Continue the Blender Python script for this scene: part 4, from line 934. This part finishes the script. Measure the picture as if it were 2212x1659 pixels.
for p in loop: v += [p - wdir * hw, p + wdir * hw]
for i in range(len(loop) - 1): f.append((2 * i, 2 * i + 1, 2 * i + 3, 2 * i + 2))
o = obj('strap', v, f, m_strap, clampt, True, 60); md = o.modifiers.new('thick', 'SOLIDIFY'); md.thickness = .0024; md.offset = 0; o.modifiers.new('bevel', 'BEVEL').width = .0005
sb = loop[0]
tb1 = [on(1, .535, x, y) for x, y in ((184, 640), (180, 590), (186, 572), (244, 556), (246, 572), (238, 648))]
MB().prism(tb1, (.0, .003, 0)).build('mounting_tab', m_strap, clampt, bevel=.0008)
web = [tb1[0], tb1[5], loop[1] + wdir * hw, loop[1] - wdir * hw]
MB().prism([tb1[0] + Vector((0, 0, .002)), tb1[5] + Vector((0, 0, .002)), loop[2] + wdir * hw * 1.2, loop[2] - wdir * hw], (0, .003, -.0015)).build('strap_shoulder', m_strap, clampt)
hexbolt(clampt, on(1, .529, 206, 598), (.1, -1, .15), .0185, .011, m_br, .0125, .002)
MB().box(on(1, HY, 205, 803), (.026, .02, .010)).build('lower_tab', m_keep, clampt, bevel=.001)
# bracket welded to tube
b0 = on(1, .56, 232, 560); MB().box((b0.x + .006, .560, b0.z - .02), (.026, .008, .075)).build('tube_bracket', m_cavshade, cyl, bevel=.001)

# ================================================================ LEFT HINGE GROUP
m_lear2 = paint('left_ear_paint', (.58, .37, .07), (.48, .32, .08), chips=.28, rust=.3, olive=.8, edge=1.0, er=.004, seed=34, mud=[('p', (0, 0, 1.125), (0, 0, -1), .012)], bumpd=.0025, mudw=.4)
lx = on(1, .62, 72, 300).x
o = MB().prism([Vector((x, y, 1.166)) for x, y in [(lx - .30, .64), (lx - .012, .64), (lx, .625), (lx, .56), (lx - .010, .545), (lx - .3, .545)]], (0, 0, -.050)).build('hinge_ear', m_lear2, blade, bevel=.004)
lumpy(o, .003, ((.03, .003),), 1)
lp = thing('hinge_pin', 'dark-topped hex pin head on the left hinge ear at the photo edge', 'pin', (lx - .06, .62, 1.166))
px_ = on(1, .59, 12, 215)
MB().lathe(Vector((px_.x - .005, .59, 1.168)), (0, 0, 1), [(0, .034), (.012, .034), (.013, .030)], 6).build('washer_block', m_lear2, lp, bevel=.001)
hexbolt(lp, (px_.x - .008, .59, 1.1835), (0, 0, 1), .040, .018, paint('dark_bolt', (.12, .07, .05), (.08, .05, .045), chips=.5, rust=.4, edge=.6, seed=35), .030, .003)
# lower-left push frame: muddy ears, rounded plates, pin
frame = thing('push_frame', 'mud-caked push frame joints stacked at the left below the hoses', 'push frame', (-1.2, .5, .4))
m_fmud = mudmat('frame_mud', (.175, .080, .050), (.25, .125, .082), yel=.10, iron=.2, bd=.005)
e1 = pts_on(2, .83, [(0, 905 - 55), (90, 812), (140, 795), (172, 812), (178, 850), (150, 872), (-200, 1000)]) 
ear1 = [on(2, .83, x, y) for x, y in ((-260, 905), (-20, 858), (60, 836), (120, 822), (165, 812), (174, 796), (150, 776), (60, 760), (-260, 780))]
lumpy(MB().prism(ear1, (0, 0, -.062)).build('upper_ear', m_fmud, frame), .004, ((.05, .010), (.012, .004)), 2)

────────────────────

Reproduce the listing above word for word.

Continue the Blender Python script for this scene: part 4, from line 934. This part finishes the script. Measure the picture as if it were 2212x1659 pixels.
for p in loop: v += [p - wdir * hw, p + wdir * hw]
for i in range(len(loop) - 1): f.append((2 * i, 2 * i + 1, 2 * i + 3, 2 * i + 2))
o = obj('strap', v, f, m_strap, clampt, True, 60); md = o.modifiers.new('thick', 'SOLIDIFY'); md.thickness = .0024; md.offset = 0; o.modifiers.new('bevel', 'BEVEL').width = .0005
sb = loop[0]
tb1 = [on(1, .535, x, y) for x, y in ((184, 640), (180, 590), (186, 572), (244, 556), (246, 572), (238, 648))]
MB().prism(tb1, (.0, .003, 0)).build('mounting_tab', m_strap, clampt, bevel=.0008)
web = [tb1[0], tb1[5], loop[1] + wdir * hw, loop[1] - wdir * hw]
MB().prism([tb1[0] + Vector((0, 0, .002)), tb1[5] + Vector((0, 0, .002)), loop[2] + wdir * hw * 1.2, loop[2] - wdir * hw], (0, .003, -.0015)).build('strap_shoulder', m_strap, clampt)
hexbolt(clampt, on(1, .529, 206, 598), (.1, -1, .15), .0185, .011, m_br, .0125, .002)
MB().box(on(1, HY, 205, 803), (.026, .02, .010)).build('lower_tab', m_keep, clampt, bevel=.001)
# bracket welded to tube
b0 = on(1, .56, 232, 560); MB().box((b0.x + .006, .560, b0.z - .02), (.026, .008, .075)).build('tube_bracket', m_cavshade, cyl, bevel=.001)

# ================================================================ LEFT HINGE GROUP
m_lear2 = paint('left_ear_paint', (.58, .37, .07), (.48, .32, .08), chips=.28, rust=.3, olive=.8, edge=1.0, er=.004, seed=34, mud=[('p', (0, 0, 1.125), (0, 0, -1), .012)], bumpd=.0025, mudw=.4)
lx = on(1, .62, 72, 300).x
o = MB().prism([Vector((x, y, 1.166)) for x, y in [(lx - .30, .64), (lx - .012, .64), (lx, .625), (lx, .56), (lx - .010, .545), (lx - .3, .545)]], (0, 0, -.050)).build('hinge_ear', m_lear2, blade, bevel=.004)
lumpy(o, .003, ((.03, .003),), 1)
lp = thing('hinge_pin', 'dark-topped hex pin head on the left hinge ear at the photo edge', 'pin', (lx - .06, .62, 1.166))
px_ = on(1, .59, 12, 215)
MB().lathe(Vector((px_.x - .005, .59, 1.168)), (0, 0, 1), [(0, .034), (.012, .034), (.013, .030)], 6).build('washer_block', m_lear2, lp, bevel=.001)
hexbolt(lp, (px_.x - .008, .59, 1.1835), (0, 0, 1), .040, .018, paint('dark_bolt', (.12, .07, .05), (.08, .05, .045), chips=.5, rust=.4, edge=.6, seed=35), .030, .003)
# lower-left push frame: muddy ears, rounded plates, pin
frame = thing('push_frame', 'mud-caked push frame joints stacked at the left below the hoses', 'push frame', (-1.2, .5, .4))
m_fmud = mudmat('frame_mud', (.175, .080, .050), (.25, .125, .082), yel=.10, iron=.2, bd=.005)
e1 = pts_on(2, .83, [(0, 905 - 55), (90, 812), (140, 795), (172, 812), (178, 850), (150, 872), (-200, 1000)]) 
ear1 = [on(2, .83, x, y) for x, y in ((-260, 905), (-20, 858), (60, 836), (120, 822), (165, 812), (174, 796), (150, 776), (60, 760), (-260, 780))]
lumpy(MB().prism(ear1, (0, 0, -.062)).build('upper_ear', m_fmud, frame), .004, ((.05, .010), (.012, .004)), 2)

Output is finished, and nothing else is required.